# Requirement
Without the pictures, output the lines of the material from the very first through the one that holds "return float(HH[j-3:j+4, i-3:i+4].mean())".

>> start Supplied material

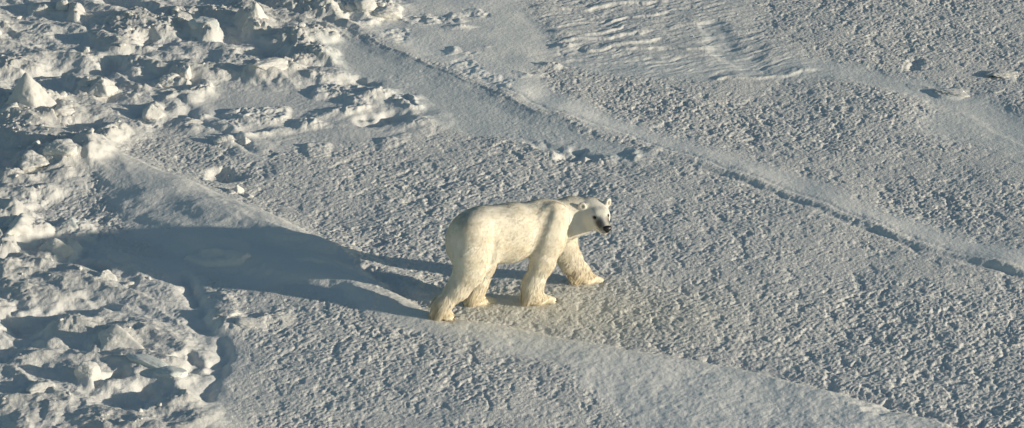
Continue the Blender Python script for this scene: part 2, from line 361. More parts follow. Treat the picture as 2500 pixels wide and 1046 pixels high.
pit = sm(-.02, -.07, HH)*AA*0
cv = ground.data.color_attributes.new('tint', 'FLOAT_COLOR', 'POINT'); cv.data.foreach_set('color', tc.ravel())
def zat(x, y):
    i = int(np.clip(np.searchsorted(xs, x), 1, nx-1)); j = int(np.clip(np.searchsorted(ys, y), 1, ny-1))
    return float(HH[j-3:j+4, i-3:i+4].mean())

# ------------------------------------------------------------------ ice chunks
def ico(sub):
    import bmesh
    bm = bmesh.new(); bmesh.ops.create_icosphere(bm, subdivisions=sub, radius=1)
    V = np.array([v.co[:] for v in bm.verts]); Fc = np.array([[v.index for v in f.verts] for f in bm.faces]); bm.free(); return V, Fc
ICO5 = ico(5); ICO3 = ico(3)
def noise3(P, sc_, off):
    return (perlin(P[:,0]*sc_+off, P[:,1]*sc_+P[:,2]*sc_*.7-off) + perlin(P[:,1]*sc_-off*1.3, P[:,2]*sc_+P[:,0]*sc_*.6+off))*.7
def chunk_mesh(seed, dims, planes=9, rough=.10, peak=None, lo=False):
    r = np.random.default_rng(seed); V, Fc = ICO3 if lo else ICO5; n = V.copy()
    pn = r.normal(size=(planes, 3)); pn /= np.linalg.norm(pn, axis=1)[:, None]; pd = r.uniform(.55, .92, planes)
    if peak:                                   # sloping flanks that meet in a point
        k = 4; a0 = r.uniform(0, 6.28); an = a0 + np.arange(k)*2*np.pi/k + r.uniform(-.3, .3, k)
        pn = np.stack([np.cos(an), np.sin(an), np.full(k, peak)], 1); pn /= np.linalg.norm(pn, axis=1)[:, None]; pd = r.uniform(.42, .55, k)
        pn = np.vstack([pn, [[0, 0, -1]]]); pd = np.append(pd, .5)
    c = n @ pn.T; rad = np.where(c > .05, pd/np.maximum(c, .05), 9)
    k = 16.0; rad = -np.log(np.exp(-k*np.minimum(rad, 2.0)).sum(1) + np.exp(-k*1.05))/k
    P = n*rad[:, None]
    P = P*(1 + rough*noise3(n, 1.6, seed*3.1) + rough*.55*noise3(n, 4.0, seed*1.7) + rough*.3*noise3(n, 9.0, seed*.7))[:, None]
    return P*np.array(dims)*.5*1.25, Fc
BLOCKS = [
 # px, py(foot), width m, depth m, height m, peak, turn, mat, label, category
 (78,286,.86,.72,1.0,.55,-20,0,'large sharp pyramid of ice beside the left edge, pale face to the sun','ice block'),
 (150,296,.46,.40,.34,None,0,0,'rounded snow lump at the foot of the large sharp pyramid','snow lump'),
 (250,236,.36,.34,.40,.7,10,0,'small rounded peak of snow right of the large pyramid','snow lump'),
 (452,196,.20,.26,.36,None,35,0,'smooth upright knob of glazed ice on the end of a short ridge','ice block'),
 (425,206,.34,.26,.26,None,20,0,'rough lump joined below the smooth upright knob','snow lump'),
 (372,288,.26,.24,.38,.9,0,0,'lone pointed hummock between two dark hollows','ice block'),
 (160,34,.22,.2,.42,None,0,0,'upright block with squared top at the top left edge','ice block'),
 (112,32,.30,.24,.22,None,0,0,'low crumbled block left of the squared upright one','snow lump'),
 (212,128,.17,.18,.20,None,0,0,'small round ball of snow heading a long shaded ridge','snow lump'),
 (500,84,.40,.30,.34,None,-20,1,'smooth shaded boulder of ice under the sharp peak','ice block'),
 (628,74,.46,.42,.58,.45,15,0,'tall jagged peak of ice at the head of the dark hollow','ice block'),
 (655,190,.50,.28,.24,None,25,0,'long crumbly slab of broken snow leaning beside the smooth plain','snow slab'),
 (700,172,.22,.2,.2,None,0,0,'knobbly lump at the upper end of the crumbly slab','snow lump'),
 (810,98,.24,.2,.12,None,0,0,'flat bright piece lying in front of the top rubble heap','ice fragment'),
 (888,38,.38,.34,.42,None,0,0,'big pale boulder crowning the rubble heap at the top','ice block'),
 (940,44,.42,.3,.34,None,-20,0,'craggy lump to the right of the big pale boulder','snow lump'),
 (860,34,.30,.3,.30,None,0,0,'shaded lump to the left of the big pale boulder','snow lump'),
 (1042,48,.22,.16,.12,.8,0,0,'small bright cone alone on the smooth bank','ice fragment'),
 (28,300,.26,.22,.24,None,0,0,'small knob at the left edge under the large pyramid','snow lump'),
 (262,346,.30,.26,.24,None,0,0,'bright cluster of lumps where the double track begins','snow lump'),
 (80,424,.40,.40,.34,None,0,0,'round boulder of the left pair below the dark hollow','snow lump'),
 (150,412,.38,.34,.30,None,0,0,'cracked round boulder of the left pair above the drift','snow lump'),
 (45,588,.48,.62,.50,None,-25,0,'thick overhanging block with a smooth shaded top at the left edge','ice block'),
 (138,626,.38,.32,.46,.9,0,0,'bright upright hummock next to the tip of the shadow','ice block'),
 (176,556,.30,.28,.24,.9,10,1,'shaded hummock inside the bear\'s long shadow','ice block'),
 (258,690,.24,.2,.26,.9,0,0,'pointed lump half hiding a dark hollow below the shadow','snow lump'),
 (285,852,.66,.50,.56,.6,-20,0,'clean white pyramid standing alone in the lower left','ice block'),
 (216,936,.26,.22,.34,None,0,0,'bright white cube of snow beside a dark pit','ice block'),
 (108,972,.36,.22,.22,None,25,0,'low bright wedge near the lower left corner','ice fragment'),
 (425,932,.40,.24,.18,None,-28,1,'long half buried slab of glazed ice in the lower left','ice slab'),
 (360,908,.46,.2,.14,None,-28,1,'buried end of a slab pointing at the white pyramid','ice slab'),
 (580,470,.15,.11,.20,.8,20,0,'bright upright shard on the edge of the drift','ice fragment'),
 (560,474,.20,.12,.08,None,30,0,'flat shard lying left of the upright bright one','ice fragment'),
 (605,480,.15,.1,.08,None,-20,0,'thin shard lying right of the upright bright one','ice fragment'),
 (1428,388,.14,.12,.14,.8,0,0,'bright tooth of ice at the end of the blue hollow','ice fragment'),
 (600,352,.17,.13,.20,.8,0,0,'short pointed tooth on the plain under the long track','ice fragment'),
 (548,350,.24,.16,.16,None,0,0,'round lump left of the short pointed tooth','snow lump'),
 (470,302,.34,.14,.12,.8,10,0,'wind carved fin pointing right on the plain','snow lump'),
 (2325,224,.50,.24,.12,None,-8,0,'long low bright hump beside the far path','snow lump'),
 (2452,184,.42,.24,.11,None,-4,0,'low smooth hump near the right edge','snow lump'),
 (560,782,.30,.22,.16,None,0,0,'knobbly lump at the upper end of the dark trough','snow lump'),
 (610,806,.36,.2,.14,None,-20,0,'broken lump right of the dark trough','snow lump'),
]
for i, (px, py, wd, dp, hg, pk, rot, mt, lab, cat) in enumerate(BLOCKS):
    hg *= (.78 if i != 0 else .92) if px < 2300 else .5
    V, Fc = chunk_mesh(100+i, (wd, dp, hg*1.0), 10, .09 if cat != 'snow lump' else .15, pk) if px < 2300 else chunk_mesh(100+i, (wd, dp, hg), 12, .32, None)
    kind = {'ice block':'ice_block','snow lump':'snow_lump','ice fragment':'ice_fragment','ice slab':'ice_slab','snow slab':'snow_slab'}[cat]
    o = mesh_from(kind, V, Fc, (M_ICE, M_BLUE)[mt])
    x, y = G(px, py); z = zat(x, y)
    # stand it in the snow so that its top is about hg above the level around
    top = V[:, 2].max(); zb = min(z, max(0.0, z-hg*.35))
    o.location = (x, y, zb + hg*.74 - top)
    o.rotation_euler = (random.uniform(-.1, .1), random.uniform(-.1, .1), R(rot))
    tag(o, lab, cat)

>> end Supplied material

# Finished exercise
Continue the Blender Python script for this scene: part 2, from line 361. More parts follow. Treat the picture as 2500 pixels wide and 1046 pixels high.
pit = sm(-.02, -.07, HH)*AA*0
cv = ground.data.color_attributes.new('tint', 'FLOAT_COLOR', 'POINT'); cv.data.foreach_set('color', tc.ravel())
def zat(x, y):
    i = int(np.clip(np.searchsorted(xs, x), 1, nx-1)); j = int(np.clip(np.searchsorted(ys, y), 1, ny-1))
    return float(HH[j-3:j+4, i-3:i+4].mean())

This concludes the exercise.